Duncan Bembridge – ASE Head of GDPR

“One of the most surprising features of this incident is that,  after assessing the impact, nature and outcome of the incident, the ICO decided that the DPA 2018 was not the most appropriate or effective way of prosecuting given the nature and extent of the offending. What does this tell us?” We wouldn’t suggest this decision undermines or relates to a lack of confidence in the potential enforcement abilities the ICO have under GDPR. If anything, I would suggest it reinforces their commitment to protect businesses and individuals where personal data is
unlawfully accessed and/or used, demonstrating that they will pursue the most vigorous penalties possible. This new, flexible approach shown by the ICO indicates a real step change on their part and suggests a more creative and robust enforcement body. This should give both the public and businesses confidence that the ICO will punish those who abuse customer’s personal data.”

 

Kevin Symm – ASE Data Protection & Compliance Officer

“The key question for Retailers as we perceive it is – how do we ensure none of our staff, if they move on, damage us in a similar way? Well, one point to make clear is that the ICO decided that only Mr Kasim’s actions warranted enforcement. Neither his current or former employer were considered liable for prosecution. However, what maysurprise some is that this is the second, very similar breach the NARS have suffered. On the other case, after ICO investigation, the employee pleaded guilty to unlawfully accessing customer data and was issued with a fine. When compared with Mr Kasim’s custodial sentence the difference is profound. Why is this? Well, we can obviously speculate on a number of issues, but you cannot ignore the recent headlines around GDPR and its enforcement in the UK. Some have perceived the recent £500,000 fine issued to Facebook as trivial. With this in mind I don’t believe it is that much of a leap to suggest the ICO have implemented a precedent whereby they can rely upon the Computer Misuse Act 1990 again in some high-profile, high-impact instances. From a retailer’s perspective, obviously, no one wants their GDPR compliance efforts to be prompted by ICO intervention after an incident or breach. So, how can Retailers progress their compliance efforts without taking much needed effort and resources away from their front-line activities?”

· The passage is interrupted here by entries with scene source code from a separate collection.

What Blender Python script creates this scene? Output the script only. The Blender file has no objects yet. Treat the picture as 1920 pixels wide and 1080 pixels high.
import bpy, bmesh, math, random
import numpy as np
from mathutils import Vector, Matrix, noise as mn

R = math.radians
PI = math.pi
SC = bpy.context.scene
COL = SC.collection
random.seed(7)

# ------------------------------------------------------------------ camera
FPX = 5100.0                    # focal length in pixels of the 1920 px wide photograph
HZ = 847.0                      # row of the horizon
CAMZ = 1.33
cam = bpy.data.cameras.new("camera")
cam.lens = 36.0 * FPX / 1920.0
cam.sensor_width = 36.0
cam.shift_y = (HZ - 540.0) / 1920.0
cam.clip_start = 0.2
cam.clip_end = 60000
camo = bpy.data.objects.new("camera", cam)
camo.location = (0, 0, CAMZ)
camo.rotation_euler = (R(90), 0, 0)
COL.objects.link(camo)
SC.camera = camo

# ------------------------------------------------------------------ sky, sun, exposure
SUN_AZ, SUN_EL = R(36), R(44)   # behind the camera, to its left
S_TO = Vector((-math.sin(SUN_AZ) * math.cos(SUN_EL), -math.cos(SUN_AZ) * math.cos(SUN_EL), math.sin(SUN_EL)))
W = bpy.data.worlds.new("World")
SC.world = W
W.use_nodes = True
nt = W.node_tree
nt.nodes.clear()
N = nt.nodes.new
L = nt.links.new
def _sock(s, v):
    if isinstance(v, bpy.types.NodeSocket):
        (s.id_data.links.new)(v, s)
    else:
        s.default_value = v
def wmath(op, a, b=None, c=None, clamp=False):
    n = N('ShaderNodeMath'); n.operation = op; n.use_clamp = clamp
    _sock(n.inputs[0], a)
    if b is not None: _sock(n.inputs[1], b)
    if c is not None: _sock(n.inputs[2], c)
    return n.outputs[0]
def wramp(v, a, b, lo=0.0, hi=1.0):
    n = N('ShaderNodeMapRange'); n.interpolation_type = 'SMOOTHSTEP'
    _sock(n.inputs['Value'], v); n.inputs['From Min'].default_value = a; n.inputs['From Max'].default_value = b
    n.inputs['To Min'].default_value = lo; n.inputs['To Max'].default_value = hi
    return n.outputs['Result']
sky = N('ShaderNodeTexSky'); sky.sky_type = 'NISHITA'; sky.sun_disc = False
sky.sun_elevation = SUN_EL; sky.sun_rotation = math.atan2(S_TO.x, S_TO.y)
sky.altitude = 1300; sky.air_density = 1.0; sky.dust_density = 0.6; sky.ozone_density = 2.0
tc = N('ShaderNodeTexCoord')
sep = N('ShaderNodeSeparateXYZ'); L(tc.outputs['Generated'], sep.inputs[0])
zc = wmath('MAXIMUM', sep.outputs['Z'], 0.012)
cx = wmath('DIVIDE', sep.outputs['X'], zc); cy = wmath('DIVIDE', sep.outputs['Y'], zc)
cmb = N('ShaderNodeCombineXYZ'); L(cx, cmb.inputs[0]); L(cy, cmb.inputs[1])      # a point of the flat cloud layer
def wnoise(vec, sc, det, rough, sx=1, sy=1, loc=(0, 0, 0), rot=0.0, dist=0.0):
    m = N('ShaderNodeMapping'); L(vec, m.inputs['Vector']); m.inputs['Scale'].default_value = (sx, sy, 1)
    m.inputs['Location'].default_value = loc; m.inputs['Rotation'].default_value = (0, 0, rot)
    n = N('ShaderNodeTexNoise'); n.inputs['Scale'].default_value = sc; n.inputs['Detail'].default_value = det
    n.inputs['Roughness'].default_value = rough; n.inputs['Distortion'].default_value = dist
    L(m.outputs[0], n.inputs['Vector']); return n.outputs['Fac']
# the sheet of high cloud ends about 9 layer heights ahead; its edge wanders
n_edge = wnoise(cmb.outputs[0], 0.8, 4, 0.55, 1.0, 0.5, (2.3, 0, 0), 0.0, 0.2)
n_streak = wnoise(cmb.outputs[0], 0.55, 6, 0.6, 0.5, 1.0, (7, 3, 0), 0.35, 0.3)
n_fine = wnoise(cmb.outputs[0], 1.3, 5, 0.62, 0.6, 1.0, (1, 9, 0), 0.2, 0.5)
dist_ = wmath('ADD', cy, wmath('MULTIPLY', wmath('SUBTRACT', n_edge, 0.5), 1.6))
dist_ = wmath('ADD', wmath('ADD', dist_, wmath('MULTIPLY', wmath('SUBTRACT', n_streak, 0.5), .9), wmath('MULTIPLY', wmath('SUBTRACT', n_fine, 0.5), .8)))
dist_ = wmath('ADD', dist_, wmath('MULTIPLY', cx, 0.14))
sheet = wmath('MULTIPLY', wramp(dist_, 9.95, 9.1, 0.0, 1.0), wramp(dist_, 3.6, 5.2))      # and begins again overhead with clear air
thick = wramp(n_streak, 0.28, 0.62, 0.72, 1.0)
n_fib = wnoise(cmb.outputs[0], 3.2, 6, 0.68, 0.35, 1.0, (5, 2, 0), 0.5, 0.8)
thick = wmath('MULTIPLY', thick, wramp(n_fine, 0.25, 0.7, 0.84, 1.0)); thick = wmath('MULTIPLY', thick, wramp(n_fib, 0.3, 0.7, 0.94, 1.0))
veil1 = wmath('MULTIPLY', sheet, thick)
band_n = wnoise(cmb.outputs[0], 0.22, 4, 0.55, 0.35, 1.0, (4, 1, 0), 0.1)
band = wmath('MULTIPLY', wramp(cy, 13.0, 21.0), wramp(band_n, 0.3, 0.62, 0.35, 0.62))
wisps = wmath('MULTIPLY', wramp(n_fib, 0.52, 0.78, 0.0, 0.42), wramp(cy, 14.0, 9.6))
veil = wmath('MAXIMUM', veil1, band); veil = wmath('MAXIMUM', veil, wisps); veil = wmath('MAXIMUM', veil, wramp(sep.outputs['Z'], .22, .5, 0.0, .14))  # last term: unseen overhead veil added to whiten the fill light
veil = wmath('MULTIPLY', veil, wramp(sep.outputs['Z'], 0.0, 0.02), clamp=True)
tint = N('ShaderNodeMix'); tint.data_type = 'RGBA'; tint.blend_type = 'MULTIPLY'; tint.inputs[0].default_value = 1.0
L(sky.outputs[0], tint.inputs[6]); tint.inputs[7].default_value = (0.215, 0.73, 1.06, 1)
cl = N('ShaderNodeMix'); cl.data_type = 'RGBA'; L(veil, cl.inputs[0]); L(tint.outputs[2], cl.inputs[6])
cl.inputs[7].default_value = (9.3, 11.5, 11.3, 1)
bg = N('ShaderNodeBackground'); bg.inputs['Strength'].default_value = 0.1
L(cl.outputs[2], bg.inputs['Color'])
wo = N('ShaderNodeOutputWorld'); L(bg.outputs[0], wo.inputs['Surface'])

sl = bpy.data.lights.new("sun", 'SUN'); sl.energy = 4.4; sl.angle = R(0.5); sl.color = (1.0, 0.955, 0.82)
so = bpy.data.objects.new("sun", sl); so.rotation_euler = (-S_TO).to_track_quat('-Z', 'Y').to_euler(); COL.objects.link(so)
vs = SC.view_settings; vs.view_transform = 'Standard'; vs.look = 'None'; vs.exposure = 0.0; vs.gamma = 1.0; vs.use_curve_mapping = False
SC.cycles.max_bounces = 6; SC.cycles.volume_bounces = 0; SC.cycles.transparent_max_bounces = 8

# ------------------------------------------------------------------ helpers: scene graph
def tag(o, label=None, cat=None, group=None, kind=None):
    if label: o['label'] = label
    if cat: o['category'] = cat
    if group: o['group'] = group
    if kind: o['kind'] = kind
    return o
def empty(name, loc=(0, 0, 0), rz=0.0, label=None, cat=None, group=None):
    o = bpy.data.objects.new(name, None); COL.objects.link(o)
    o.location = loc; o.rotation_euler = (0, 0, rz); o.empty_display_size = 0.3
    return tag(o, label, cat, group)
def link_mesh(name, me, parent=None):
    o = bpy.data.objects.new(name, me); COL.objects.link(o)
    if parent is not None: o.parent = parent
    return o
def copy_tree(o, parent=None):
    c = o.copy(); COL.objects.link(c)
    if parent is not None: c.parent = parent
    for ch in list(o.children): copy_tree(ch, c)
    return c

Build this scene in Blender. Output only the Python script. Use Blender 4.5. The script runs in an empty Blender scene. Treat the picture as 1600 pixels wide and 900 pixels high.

Well, at ASE we feel we understand the demands and challenges for Retailers today and, with this in mind we have developed a bespoke, automotive specific GDPR health-check service designed to provide you with the assurances you need in terms of your current position on compliance, what is and isn’t working and, most importantly, what can you do to ensure you get compliant as quickly and easily as possible. This decision on the ICO’s part to favour the Computer Misuse Act 1990 instead of its more routine sections of enforcement legislation, could be perceived as a real change of attitude and approach. Whenever enforcement is carried out by the ICO our GDPR team analyse the facts, to establish if the case has links to the auto motive sector and what, if any, lessons can be learned;

Duncan Bembridge – ASE Head of GDPR

“In this instance there is a clear link to our sector. If you think about the Kasim case and use, there are many examples in the dealership with similar circumstances tothe data held on Audatex the link is obvious. Mr Kasim left NARS for a new role at a different organisation. However, it is portrayed, Mr Kasim used the customer data provided to his old employer whilst in his new role. The learning for retailers here is that no matter how long what data employees have access to, it belongs to the business, not the individual. Exit interviews should be structured to include reference to the personal data employees have accrued during their employment and written confirmation provided, that they have not taken any of it with them into their new role.”

ASE GDPR Health-check service is designed to quickly identify gaps in compliance, within even the most well-prepared retailer. We have templates and draft documents which can be quickly and easily amended into a retailers pre-existing format to ensure any issues or vulnerabilities our team identify are quickly addressed and action taken to eliminate exposure.

Kevin Symm – ASE Data Protection & Compliance Officer

“One could easily perceive this change of approach by the ICO as the beginnings of a more robust and aggressive enforcer. Criticism has been levelled at the ICO regarding the level of fines issued to, amongst others, Facebook. However, their hands were tied to a certain degree
as the enforceable actions all took place pre-GDPR implementation. However, Mr Kasim’s enforceable actions were conducted between 13 January 2016 and 19 October 2016 so, one could ask, why Facebook weren’t prosecuted under similarly robust enforcement. Well, the ICO know the full details of the case better than anyone else and I would be confident that they have enforced under the correct legislation. However, you cannot fail to see the clear change in their approach and, in our opinion, this could represent the first indication from the ICO that individuals who clearly, knowingly and maliciously misuse, unlawfully process or unlawfully obtain personal data will be prosecuted by the ICO in as aggressive and robust a manner as the legislation allows.”